## BEGIN

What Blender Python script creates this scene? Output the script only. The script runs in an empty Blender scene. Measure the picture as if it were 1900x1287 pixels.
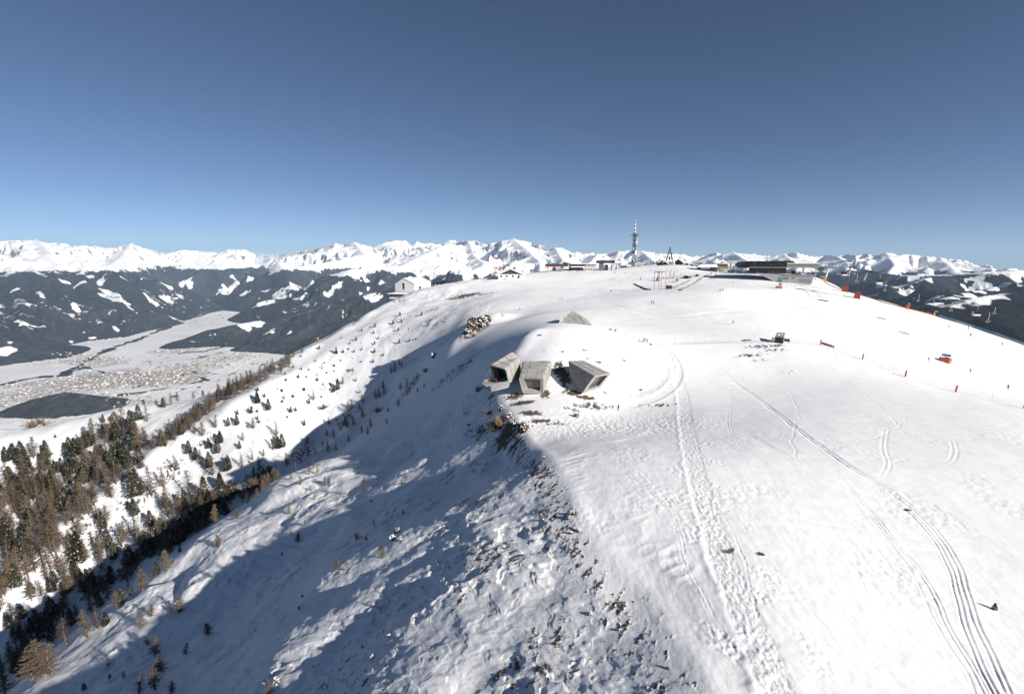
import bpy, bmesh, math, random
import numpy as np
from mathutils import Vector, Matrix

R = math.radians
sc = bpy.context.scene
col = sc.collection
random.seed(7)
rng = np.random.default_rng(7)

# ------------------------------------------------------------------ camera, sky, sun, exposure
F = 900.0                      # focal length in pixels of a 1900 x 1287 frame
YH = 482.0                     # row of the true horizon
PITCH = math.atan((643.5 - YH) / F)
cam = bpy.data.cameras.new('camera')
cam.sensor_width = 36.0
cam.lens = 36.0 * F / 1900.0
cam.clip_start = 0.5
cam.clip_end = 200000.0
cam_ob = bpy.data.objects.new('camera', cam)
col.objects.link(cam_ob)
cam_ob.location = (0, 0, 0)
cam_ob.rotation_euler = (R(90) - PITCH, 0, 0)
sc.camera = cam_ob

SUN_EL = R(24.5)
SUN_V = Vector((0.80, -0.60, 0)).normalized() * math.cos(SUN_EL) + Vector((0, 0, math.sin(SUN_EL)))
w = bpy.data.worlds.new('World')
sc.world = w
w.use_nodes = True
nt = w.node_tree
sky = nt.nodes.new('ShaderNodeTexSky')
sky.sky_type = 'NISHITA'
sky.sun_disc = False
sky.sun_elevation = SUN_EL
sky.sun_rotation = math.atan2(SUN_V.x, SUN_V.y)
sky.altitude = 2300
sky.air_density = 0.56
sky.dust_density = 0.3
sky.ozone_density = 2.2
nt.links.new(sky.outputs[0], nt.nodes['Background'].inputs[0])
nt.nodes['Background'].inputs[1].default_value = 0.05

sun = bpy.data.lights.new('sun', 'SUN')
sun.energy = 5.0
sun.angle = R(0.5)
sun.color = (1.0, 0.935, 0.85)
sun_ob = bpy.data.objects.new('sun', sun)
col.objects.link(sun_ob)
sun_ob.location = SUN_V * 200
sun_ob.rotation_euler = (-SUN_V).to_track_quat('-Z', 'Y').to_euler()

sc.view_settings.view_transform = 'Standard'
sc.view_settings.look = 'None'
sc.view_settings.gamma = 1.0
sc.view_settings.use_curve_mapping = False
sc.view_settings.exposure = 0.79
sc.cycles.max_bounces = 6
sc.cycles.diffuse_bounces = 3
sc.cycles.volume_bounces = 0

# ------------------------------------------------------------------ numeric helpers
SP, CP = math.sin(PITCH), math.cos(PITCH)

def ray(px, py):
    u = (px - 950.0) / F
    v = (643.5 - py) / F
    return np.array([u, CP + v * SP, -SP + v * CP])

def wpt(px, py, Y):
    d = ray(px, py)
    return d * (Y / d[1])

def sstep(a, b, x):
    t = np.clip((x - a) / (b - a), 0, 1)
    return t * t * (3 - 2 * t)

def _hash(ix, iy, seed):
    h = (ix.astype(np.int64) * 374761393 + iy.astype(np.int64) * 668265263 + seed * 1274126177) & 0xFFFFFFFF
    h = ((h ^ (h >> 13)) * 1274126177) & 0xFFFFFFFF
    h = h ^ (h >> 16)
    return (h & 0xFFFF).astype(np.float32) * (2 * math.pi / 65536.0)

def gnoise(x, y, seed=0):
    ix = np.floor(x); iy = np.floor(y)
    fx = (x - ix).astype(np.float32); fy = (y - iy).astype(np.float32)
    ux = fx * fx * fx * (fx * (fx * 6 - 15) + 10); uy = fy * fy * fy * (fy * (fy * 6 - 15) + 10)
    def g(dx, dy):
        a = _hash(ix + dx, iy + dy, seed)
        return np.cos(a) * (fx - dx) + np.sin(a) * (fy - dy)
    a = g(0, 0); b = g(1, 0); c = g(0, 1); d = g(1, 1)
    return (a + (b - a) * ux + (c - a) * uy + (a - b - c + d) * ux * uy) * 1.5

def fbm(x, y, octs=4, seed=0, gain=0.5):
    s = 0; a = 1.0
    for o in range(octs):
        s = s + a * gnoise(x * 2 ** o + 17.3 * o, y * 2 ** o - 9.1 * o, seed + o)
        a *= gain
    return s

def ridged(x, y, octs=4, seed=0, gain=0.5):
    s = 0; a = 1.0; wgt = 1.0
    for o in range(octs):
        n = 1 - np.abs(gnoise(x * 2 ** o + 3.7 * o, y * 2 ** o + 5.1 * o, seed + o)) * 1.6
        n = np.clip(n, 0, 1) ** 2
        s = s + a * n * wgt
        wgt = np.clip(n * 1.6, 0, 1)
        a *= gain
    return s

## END
## BEGIN

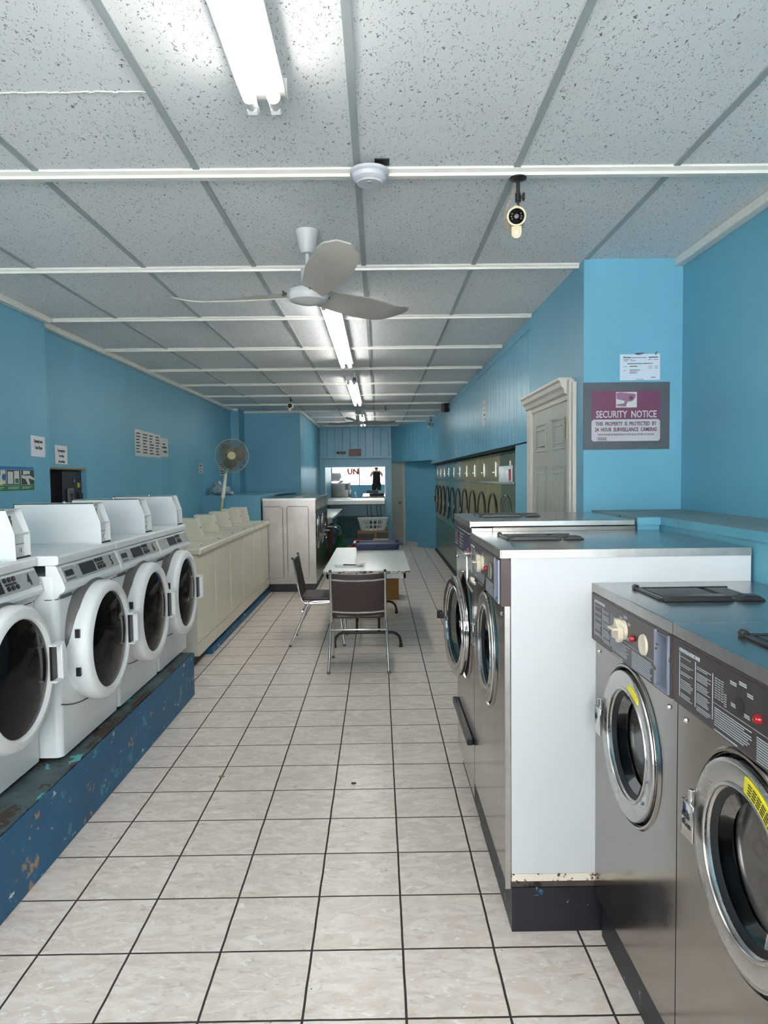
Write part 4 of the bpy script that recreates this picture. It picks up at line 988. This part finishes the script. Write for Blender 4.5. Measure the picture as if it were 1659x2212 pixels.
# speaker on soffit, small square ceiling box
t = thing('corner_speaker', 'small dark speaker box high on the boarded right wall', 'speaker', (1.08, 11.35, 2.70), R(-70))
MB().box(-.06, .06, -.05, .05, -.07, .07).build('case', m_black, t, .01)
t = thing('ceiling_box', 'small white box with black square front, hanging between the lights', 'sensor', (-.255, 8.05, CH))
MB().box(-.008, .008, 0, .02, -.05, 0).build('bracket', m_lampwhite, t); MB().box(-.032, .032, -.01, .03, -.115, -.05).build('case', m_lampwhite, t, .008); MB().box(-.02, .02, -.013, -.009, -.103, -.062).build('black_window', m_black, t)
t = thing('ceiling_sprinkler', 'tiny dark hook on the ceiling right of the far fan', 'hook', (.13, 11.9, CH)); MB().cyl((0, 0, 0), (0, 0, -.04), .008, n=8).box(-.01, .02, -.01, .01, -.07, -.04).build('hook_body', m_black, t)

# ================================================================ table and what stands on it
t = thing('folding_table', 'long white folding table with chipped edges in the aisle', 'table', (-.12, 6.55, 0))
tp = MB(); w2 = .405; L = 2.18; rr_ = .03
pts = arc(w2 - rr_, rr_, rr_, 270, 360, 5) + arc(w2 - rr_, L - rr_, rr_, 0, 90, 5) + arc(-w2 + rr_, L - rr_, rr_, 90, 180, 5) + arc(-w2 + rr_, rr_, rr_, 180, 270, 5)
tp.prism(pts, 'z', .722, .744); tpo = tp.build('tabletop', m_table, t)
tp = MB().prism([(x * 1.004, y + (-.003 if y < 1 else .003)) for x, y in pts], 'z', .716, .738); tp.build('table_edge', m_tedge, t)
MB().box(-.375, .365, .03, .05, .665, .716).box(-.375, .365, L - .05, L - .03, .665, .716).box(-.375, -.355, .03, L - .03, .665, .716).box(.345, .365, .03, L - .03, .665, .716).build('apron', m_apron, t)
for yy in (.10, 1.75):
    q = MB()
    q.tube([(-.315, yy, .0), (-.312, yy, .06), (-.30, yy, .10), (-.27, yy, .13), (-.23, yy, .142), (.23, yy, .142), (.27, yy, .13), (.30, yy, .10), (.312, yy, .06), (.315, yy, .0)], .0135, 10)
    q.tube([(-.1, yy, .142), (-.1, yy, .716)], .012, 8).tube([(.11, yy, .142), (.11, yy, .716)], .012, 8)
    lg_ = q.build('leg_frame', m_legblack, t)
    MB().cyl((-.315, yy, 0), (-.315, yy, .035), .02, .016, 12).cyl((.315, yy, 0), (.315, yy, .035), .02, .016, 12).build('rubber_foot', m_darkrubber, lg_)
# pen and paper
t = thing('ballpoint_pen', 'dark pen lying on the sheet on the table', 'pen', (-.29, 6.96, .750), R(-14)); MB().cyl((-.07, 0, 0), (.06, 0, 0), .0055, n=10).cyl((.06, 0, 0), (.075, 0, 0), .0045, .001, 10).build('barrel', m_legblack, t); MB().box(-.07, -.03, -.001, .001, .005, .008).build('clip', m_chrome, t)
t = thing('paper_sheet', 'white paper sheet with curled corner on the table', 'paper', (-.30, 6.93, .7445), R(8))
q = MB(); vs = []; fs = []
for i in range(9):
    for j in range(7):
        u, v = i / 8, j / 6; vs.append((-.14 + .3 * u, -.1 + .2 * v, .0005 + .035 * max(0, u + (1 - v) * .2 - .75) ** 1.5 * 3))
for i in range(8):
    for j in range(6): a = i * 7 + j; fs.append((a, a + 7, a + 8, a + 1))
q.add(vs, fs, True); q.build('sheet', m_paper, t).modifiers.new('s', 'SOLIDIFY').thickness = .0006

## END

■ What this task involves
In the listing above, find the line with "What Blender Python" and the line with "sc.camera = cam_ob". Copy exactly those lines and all between them, minus the images.

■ Answer to the task
What Blender Python script creates this scene? Output the script only. The script runs in an empty Blender scene. Measure the picture as if it were 1900x1287 pixels.
import bpy, bmesh, math, random
import numpy as np
from mathutils import Vector, Matrix

R = math.radians
sc = bpy.context.scene
col = sc.collection
random.seed(7)
rng = np.random.default_rng(7)

# ------------------------------------------------------------------ camera, sky, sun, exposure
F = 900.0                      # focal length in pixels of a 1900 x 1287 frame
YH = 482.0                     # row of the true horizon
PITCH = math.atan((643.5 - YH) / F)
cam = bpy.data.cameras.new('camera')
cam.sensor_width = 36.0
cam.lens = 36.0 * F / 1900.0
cam.clip_start = 0.5
cam.clip_end = 200000.0
cam_ob = bpy.data.objects.new('camera', cam)
col.objects.link(cam_ob)
cam_ob.location = (0, 0, 0)
cam_ob.rotation_euler = (R(90) - PITCH, 0, 0)
sc.camera = cam_ob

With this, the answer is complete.